Tuesday, September 6, 2011

Performance Safety: Know When To Stop

This weekend, I had the privilege of being invited to spin in front of non-spinners for the first time at the housewarming party of my friends, Joe and Lyndsey.  It was very impromptu -- the speakers were set up, the campfire fuel was put out, and Lyndsey and Joe invited all spinners to give an improv performance, in front of Joe's parents and other non-spinning guests.

Unfortunately, in my case, it was a dismal failure.  But I am choosing to turn my poor experience into a cautionary tale, with another lesson that I learned in fire-spinning that night.

In fire-spinning, this is a bad idea.
In most performance arts, we are told that, when we make a mistake, the best course of action is to shrug it off, pretend that it never happened, and power through the performance.  This is something I heard many, many times during my nine years of figure skating.  If you think about world-class performers or athletes, if they screw up, they keep going.  Most of the time (unless, like in figure skating, it's a serious fall), the audience isn't going to know that you messed up.  Just keep going, finish the dance/routine/game.  In other words, fake it 'til you make it.

In fire-spinning, sometimes the opposite is true.  It is much more dangerous to continue the performance than to stop.

On Saturday night, I was doing my improv fan routine to "Howl" by Florence and the Machine. (Music video shown below).  This is one of my favorite songs.  I first heard it on a preview for Season 4 of "The Tudors" and I hope to some day choreograph a real routine to it and use it as a signature piece.


In the first fifteen seconds, I misjudged one of my turns, and I ended up smacking the right side of my face with one of the wicks of my fan.  Fortunately, I suffered nothing more than some singed hair and a partly-singed eyebrow, no further damage.  I wasn't hurt, but it stings (and God, does burning hair smell), and I was pretty shaken, to the point where I completely lost my place and forget everything that I had learned about fire spinning, all of my technique, etc.  To the point where I froze completely, with the fans pointed down, which is a terrible idea.  With the fan pointed down, the fire goes up, and burns the hands.  This is a rookie mistake, and one that I stopped doing the day that I first held fans.  This was the first time in months that I did that.  I couldn't think, I couldn't focus.

So I stopped.  I called my safety (my friend Matt), and laid the fans out on the duveytene, and he extinguished them.  Then I went off into the corner of the yard where the campfire fuel was, to assess the damage.

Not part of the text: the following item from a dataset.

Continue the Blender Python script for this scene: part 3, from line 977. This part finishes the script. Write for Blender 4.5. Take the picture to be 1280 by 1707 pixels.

After nine years of skating, and three years of dance, it felt incredibly wrong.  I was very upset, I felt like a screw-up, and how dare I not complete the performance?  But Matt pulled me aside and said that I had done absolutely right.  Fire spinning is not like other performance arts.  If you are not "in your right mind" to do it, it can become very dangerous.  Had I continued to perform, I could have burned myself again, and badly this time.  

When a spinner is not in his or her right mind to perform, s/he should call a safety to extinguish the flames, stop the performance, and then take a breather for at least ten minutes.  This will give the prop enough time to "cool down" to the point where it can be re-lit (never soak your prop in fuel immediately after extinguishing the flame, when it is still hot to the touch), and give the performer enough time to gather him- or herself.  

I wish I could tell you that I got up again and performed, but I didn't.  I decided that was enough for one night, and stuck to safety-ing my husband and friends for the remainder of the evening.  David, Lyndsey, Joe, and Matt did a hilarious precision staff performance to one of the instrumental pieces from the movie Pirates of the Caribbean: Curse of the Black Pearl, and Lyndsey asked me if I wanted to work on choreographing a precision piece with fans to another Florence song (yes!).  So I guess the story has a happy ending after all.

The moral of the story?  Fake it 'til you make it...unless you're wielding fire.